© Jason Row yang ming
© Jason Row

Yang Ming recorded a $27m net loss for the first three months of this year. And that followed a loss of $144m for full-year 2019.

The Taiwanese carrier attributed the first-quarter loss to “weaker than expected” container volumes and an $11m loss by its dry bulk business.

Yang Ming’s Q1 liftings were down 4% on the same period last year, to 1.24m teu.

However, there was just a 1% decrease in group revenue, to $1.15bn, as freight rates increased to mitigate the impact of IMO 2020 low-sulphur regulations.

Yang Ming also warned that its revenue would fall further in the second quarter, “due to the large-scale capacity withdrawal”. But, it added, this would also result in a reduction of its costs.
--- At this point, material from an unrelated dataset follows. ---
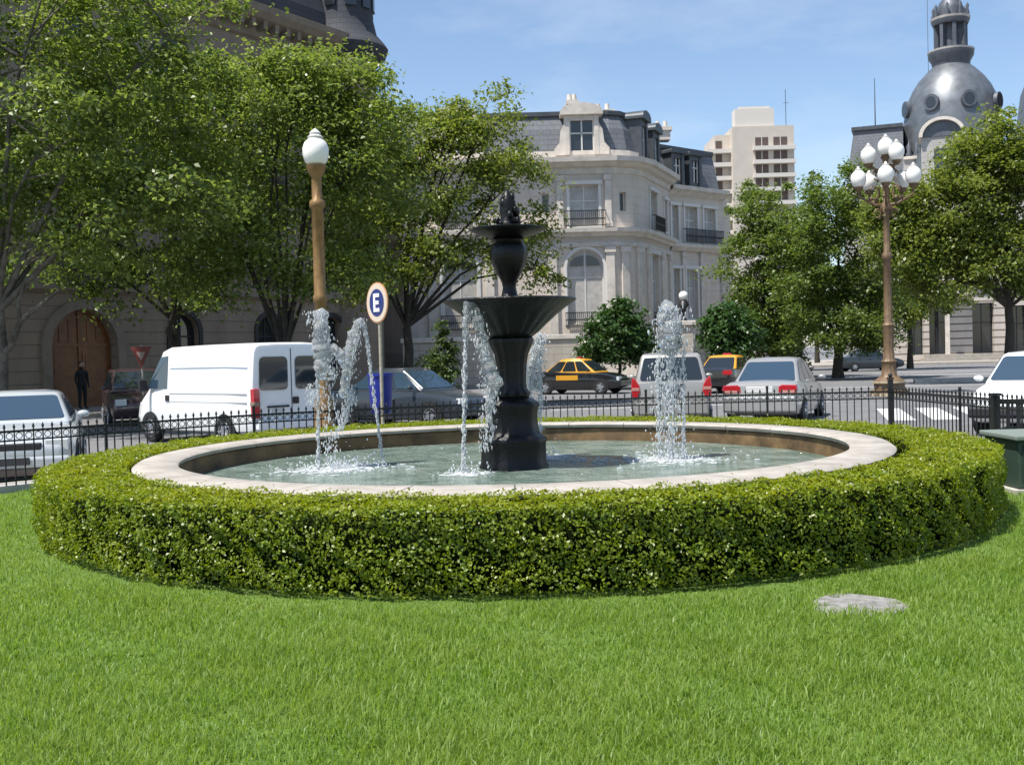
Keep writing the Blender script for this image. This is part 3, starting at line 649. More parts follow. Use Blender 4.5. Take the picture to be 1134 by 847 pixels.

In order to shore up the carrier’s balance sheet, Yang Ming’s board has approved a private placement for 300 million preferred shares in the company. The Taiwanese government already holds a 48% equity stake and it is expected to fund most, if not all, the new share offering.

Prior to the share placement, credit rating agency Taiwan Ratings downgraded Yang Ming’s debt rating from “stable” to “negative”, but subsequently said it considered “Yang Ming’s role and link to the government will remain intact” .

It added that the company would continue to benefit from favourable borrowing costs and sufficient liquidity support from banks in Taiwan.

Yang Ming is the eighth-ranked global container carrier in the world, with a capacity of around 600,000 teu, of which 70% is represented by chartered-in tonnage.

It also has an aggressive orderbook, which after the final delivery in 2021 will increase its fleet capacity by a third.